Unfortunately for David and the rest of the nutcase Left, Trump is not Adolf Hitler, and he's not even a Vladimir Putin. Trump is taking some radical action to change the status quo, but it's in the opposite direction -- to destroy the federal bureaucratic state and reduce federal authority. Those were not notable goals of Hitler or the Nazis, as anyone who seriously studies either would know immediately. However, the federal bureaucratic state enforces the progressive agenda, which is why David's freaking out over Trump's actions to demolish it.
And of course, Hitler didn't demand that universities and colleges put an end to anti-Semitic campaigns on their campuses. Just the opposite, in fact. And it also apparently requires reminding David and others that Hitler didn't actually make a habit of inviting his critics and opponents to dinner. Hitler mainly invited them to die in the streets at the hands of the SA before 1933, and to die in camps at the hands of the SS after that.

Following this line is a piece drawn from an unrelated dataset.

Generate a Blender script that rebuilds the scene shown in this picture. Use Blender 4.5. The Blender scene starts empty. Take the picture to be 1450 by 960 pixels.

David appears only well-educated enough to apply the lessons of the book Everyone I Dislike Is Hitler. It's the stupidest, least-compelling argument in politics. It's even dumber than accusing your opponents of being racists because they won't support your political agenda. Mike Godwin coined his eponymous 'law' to point out the intellectual stupidity of those who indulge in reductio ad Hitlerum, and what it says about their positions.
That's what Maher warned about in this monologue, and why he accepted Trump's invitation. In order to debate issues and policies rationally, we need to dialogue with our opponents. That doesn't mean agreeing with them, but giving them a fair hearing and debating reality rather than straw men cooked up by morons who have nothing to add in the first place.
What will Maher have to say about this on Friday? I don't usually tune into Real Time, but I may make some time Friday night to see the answer.